Stored dataset items:
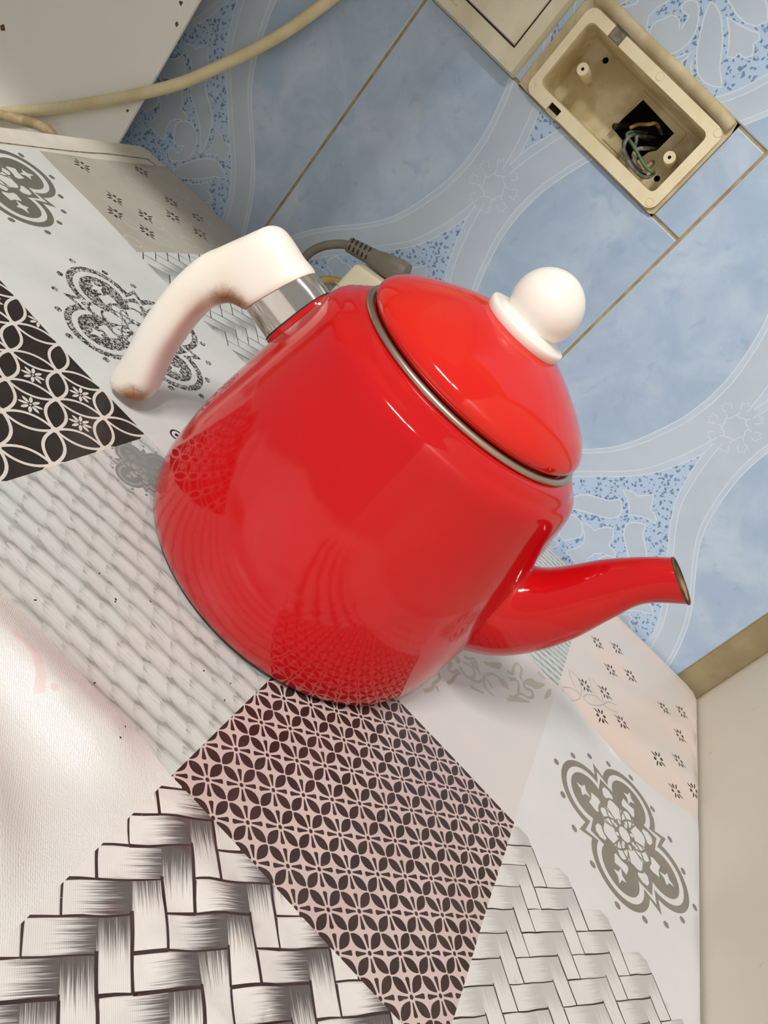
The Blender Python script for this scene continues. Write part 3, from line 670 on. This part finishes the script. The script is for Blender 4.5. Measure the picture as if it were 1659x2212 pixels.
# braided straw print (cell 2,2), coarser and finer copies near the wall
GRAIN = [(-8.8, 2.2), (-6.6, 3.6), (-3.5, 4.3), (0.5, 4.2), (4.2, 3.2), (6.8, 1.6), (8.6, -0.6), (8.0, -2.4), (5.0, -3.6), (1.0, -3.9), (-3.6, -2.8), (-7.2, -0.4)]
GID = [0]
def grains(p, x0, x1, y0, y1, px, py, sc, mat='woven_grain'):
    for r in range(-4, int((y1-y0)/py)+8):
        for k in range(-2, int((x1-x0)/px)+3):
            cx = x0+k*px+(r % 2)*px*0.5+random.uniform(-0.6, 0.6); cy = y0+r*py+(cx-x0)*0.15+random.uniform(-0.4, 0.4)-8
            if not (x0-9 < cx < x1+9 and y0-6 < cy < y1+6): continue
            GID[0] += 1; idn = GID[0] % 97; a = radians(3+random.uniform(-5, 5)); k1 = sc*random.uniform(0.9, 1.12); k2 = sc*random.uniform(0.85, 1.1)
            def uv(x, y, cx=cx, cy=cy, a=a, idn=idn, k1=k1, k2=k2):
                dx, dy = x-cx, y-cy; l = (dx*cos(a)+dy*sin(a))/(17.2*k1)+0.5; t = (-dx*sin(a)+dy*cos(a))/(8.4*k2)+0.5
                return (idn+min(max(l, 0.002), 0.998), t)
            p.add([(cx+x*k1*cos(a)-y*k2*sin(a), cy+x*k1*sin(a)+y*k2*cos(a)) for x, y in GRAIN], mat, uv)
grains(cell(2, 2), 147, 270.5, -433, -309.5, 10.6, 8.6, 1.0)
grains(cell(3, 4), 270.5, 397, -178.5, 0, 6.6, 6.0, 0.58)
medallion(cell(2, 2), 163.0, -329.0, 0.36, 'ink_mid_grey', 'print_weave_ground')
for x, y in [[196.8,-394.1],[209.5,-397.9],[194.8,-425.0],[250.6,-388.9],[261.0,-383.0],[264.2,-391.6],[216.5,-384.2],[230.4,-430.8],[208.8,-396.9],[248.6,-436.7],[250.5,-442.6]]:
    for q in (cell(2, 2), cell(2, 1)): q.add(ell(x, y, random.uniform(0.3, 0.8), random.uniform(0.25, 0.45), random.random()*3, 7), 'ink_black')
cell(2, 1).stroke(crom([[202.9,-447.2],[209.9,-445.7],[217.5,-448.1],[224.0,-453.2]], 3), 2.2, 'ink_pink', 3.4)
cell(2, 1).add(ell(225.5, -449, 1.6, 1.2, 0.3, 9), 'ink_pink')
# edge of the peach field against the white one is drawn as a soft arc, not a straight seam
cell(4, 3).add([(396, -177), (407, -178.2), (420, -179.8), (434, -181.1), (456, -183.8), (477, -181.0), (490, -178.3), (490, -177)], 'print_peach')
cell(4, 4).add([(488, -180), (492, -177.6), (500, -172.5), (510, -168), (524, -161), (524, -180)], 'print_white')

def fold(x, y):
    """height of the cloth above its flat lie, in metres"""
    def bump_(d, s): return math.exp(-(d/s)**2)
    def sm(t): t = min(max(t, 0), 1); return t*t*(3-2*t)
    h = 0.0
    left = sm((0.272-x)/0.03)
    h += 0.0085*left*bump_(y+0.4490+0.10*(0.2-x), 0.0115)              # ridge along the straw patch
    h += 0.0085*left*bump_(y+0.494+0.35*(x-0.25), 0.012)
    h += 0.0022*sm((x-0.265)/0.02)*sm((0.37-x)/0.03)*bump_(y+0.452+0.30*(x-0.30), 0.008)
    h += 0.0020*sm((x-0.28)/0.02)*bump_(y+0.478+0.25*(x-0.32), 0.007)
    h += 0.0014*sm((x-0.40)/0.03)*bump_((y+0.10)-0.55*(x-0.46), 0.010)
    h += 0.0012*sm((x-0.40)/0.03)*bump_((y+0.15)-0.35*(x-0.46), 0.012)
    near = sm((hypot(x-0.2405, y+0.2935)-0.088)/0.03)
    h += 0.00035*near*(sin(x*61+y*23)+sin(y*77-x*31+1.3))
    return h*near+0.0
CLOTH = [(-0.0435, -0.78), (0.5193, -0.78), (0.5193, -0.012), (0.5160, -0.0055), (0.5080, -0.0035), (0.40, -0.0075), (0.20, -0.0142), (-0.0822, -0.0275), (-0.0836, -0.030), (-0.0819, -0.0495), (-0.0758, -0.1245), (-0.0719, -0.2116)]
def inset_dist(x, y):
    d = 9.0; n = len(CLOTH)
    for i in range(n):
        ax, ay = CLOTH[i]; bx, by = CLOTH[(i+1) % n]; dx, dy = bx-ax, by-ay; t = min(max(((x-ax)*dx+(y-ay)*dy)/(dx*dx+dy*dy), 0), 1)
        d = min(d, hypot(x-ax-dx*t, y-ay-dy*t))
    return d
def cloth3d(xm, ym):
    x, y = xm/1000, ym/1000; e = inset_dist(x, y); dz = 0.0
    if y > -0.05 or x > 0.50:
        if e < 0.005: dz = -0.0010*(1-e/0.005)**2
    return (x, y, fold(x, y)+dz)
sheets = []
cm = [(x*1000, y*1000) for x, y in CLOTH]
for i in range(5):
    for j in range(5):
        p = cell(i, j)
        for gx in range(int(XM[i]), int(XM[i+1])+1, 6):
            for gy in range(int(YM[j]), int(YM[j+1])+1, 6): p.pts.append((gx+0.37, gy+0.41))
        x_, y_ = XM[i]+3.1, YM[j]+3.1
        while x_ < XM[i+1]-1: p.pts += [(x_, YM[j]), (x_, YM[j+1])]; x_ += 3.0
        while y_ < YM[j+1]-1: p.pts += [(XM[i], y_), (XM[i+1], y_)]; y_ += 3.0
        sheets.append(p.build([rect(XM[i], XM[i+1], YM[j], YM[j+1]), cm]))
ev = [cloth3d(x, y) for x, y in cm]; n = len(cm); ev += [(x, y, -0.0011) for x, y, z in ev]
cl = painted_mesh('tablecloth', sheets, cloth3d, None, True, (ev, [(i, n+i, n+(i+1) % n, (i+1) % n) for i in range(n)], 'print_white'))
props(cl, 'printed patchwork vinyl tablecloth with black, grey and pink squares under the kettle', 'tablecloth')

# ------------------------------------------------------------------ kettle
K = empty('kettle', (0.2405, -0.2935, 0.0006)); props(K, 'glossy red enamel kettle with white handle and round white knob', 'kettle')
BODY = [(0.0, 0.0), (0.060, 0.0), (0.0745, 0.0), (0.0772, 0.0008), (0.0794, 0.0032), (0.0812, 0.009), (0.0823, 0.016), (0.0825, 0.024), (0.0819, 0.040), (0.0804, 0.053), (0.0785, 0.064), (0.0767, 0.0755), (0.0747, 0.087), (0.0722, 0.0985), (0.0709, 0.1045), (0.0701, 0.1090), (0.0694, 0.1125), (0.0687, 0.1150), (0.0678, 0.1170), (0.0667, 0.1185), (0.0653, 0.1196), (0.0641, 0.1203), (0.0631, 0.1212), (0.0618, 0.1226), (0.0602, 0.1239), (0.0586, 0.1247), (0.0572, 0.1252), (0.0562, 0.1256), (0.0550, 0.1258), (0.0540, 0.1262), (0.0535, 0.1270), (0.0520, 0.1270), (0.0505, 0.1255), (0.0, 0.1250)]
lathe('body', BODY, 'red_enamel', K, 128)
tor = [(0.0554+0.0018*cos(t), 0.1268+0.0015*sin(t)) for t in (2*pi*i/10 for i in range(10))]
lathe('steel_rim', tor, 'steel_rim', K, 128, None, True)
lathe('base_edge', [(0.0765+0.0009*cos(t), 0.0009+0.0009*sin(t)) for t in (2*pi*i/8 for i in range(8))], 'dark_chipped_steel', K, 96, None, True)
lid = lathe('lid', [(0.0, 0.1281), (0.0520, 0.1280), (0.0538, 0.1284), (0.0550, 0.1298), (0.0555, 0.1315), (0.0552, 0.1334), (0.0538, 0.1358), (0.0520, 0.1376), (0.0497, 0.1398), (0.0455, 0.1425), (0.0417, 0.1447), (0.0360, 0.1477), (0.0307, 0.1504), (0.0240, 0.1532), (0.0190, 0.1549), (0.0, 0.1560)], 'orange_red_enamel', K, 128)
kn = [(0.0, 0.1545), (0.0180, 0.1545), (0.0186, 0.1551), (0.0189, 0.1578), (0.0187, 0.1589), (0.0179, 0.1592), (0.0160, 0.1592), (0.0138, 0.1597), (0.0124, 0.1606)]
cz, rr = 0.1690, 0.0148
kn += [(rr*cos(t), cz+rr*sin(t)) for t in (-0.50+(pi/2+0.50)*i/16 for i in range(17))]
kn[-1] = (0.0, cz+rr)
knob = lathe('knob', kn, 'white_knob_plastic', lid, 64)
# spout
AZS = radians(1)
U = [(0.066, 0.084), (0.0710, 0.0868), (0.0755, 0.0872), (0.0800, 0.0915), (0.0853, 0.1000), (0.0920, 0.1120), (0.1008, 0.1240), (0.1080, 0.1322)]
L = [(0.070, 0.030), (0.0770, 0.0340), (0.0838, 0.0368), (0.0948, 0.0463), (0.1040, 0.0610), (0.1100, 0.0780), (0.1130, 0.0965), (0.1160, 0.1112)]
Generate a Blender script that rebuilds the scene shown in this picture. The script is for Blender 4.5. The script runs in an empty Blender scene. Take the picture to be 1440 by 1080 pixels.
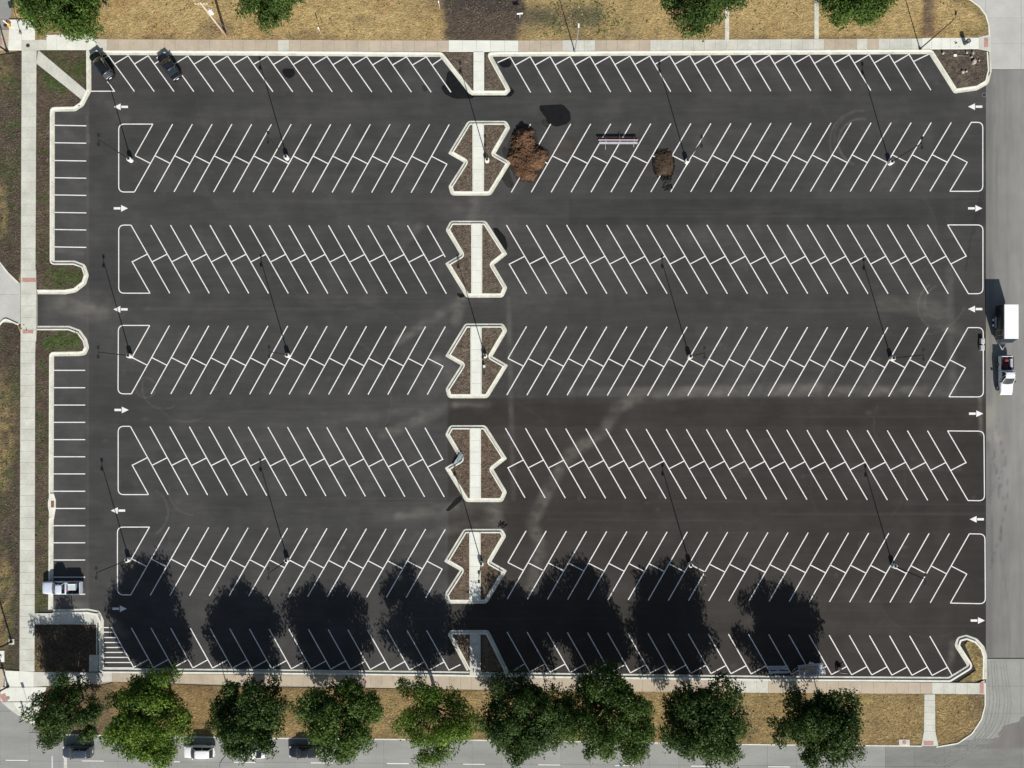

_Task objective_
From the records above, pull out every line containing the word "this".

_Expected answer_
The Blender Python script for this scene continues. Write part 3, from line 670 on. This part finishes the script. The script is for Blender 4.5. Measure the picture as if it were 1659x2212 pixels.
Generate a Blender script that rebuilds the scene shown in this picture. The script is for Blender 4.5. The script runs in an empty Blender scene. Take the picture to be 1440 by 1080 pixels.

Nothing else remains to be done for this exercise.